The Compatibility of Justice & the Market - Leonard P. Liggio, Literature of Liberty, Winter 1981, vol. 4, No. 4 [1981]

Edition used:

Literature of Liberty: A Review of Contemporary Liberal Thought was published first by the Cato Institute (1978-1979) and later by the Institute for Humane Studies (1980-1982) under the editorial direction of Leonard P. Liggio.

Part of: Literature of Liberty: A Review of Contemporary Liberal Thought, 20 vols. 19781-982

About Liberty Fund:

Liberty Fund, Inc. is a private, educational foundation established to encourage the study of the ideal of a society of free and responsible individuals.


The Compatibility of Justice & the Market

Lauchlan Chipman

Foundation Professor of Philosophy at the University of Wollongong and Visiting Professor in Jurisprudence at the University of Sydney

“Liberty, Justice and the Market.” The Center for Independent Studies, Occasional Papers #6 [Australia], (December 1981).

Many doubt the idea that a free market not only is the most efficient way of organizing the economic affairs of society but also can do so in a manner consistent with the fundamental principles of freedom and justice. Professor Chipman, author of Liberty, Equality and Unhappiness, past president of the Australasian Association of Philosophy, and current president of the Australian Society for Legal Philosophy, challenges us to reject the notion that a necessary conflict exists between the market principle and liberty and justice. He counterargues that these principles are symbiotic and support one another.

The author argues firstly that one who values liberty ought, to be consistent, value justice and the market economy. Secondly, he reasons that one who values justice ought similarly to value liberty and the market. Thirdly, he argues that one who values the free market ought also to value liberty and justice.

Professor Chipman seeks to undermine the following beliefs: (1) The free market largely interferes with people's freedom; restrictions on market activity would, therefore, increase people's freedom. (2) The free market needs to be interfered with to bring about a more just distribution of goods and services. (3) The state is the proper and potentially effective instrument for ensuring that wealth, goods, and services are “correctly” distributed, which means distributed to those with the greatest needs and on some sort of equal basis.

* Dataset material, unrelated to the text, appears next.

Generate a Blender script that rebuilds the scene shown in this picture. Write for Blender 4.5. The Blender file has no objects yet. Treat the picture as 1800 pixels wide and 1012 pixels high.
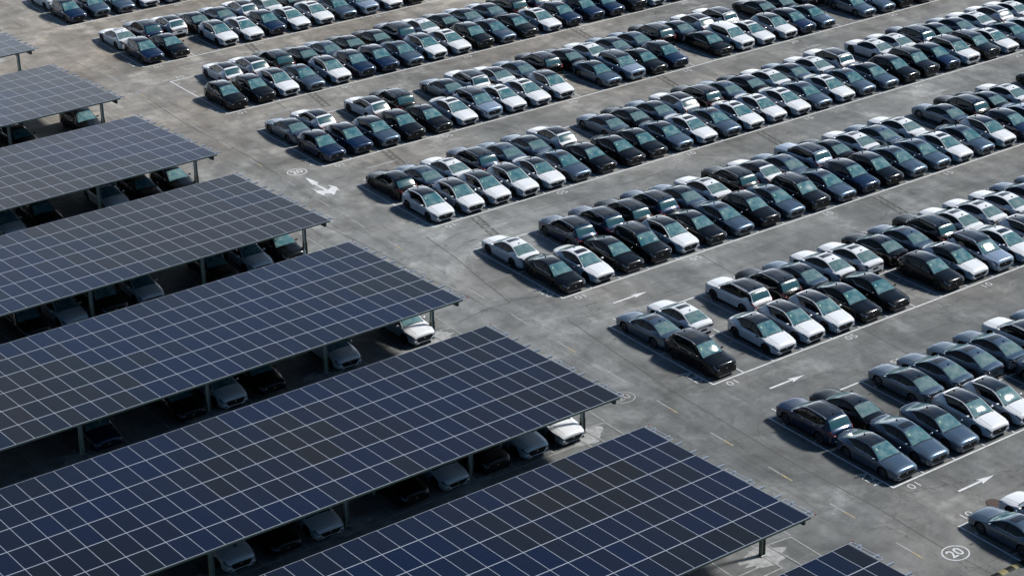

Professor Chipman clarifies various notions of individual liberty and accepts Robert Nozick's notion that the legally permissible would be those goals achievable without violence, theft, or deception. He traces necessary but defensible inequalities of wealth to allowing personal freedom and forbidding coercion. He concludes that legitimately acquired wealth ought not to be redistributed by government; the market itself has several ways to provide for the needy and improve their condition with the state's direction. Chipman would restrict the role of the state in a free, liberal society to preventing violence, theft, deception, and violation of contracts.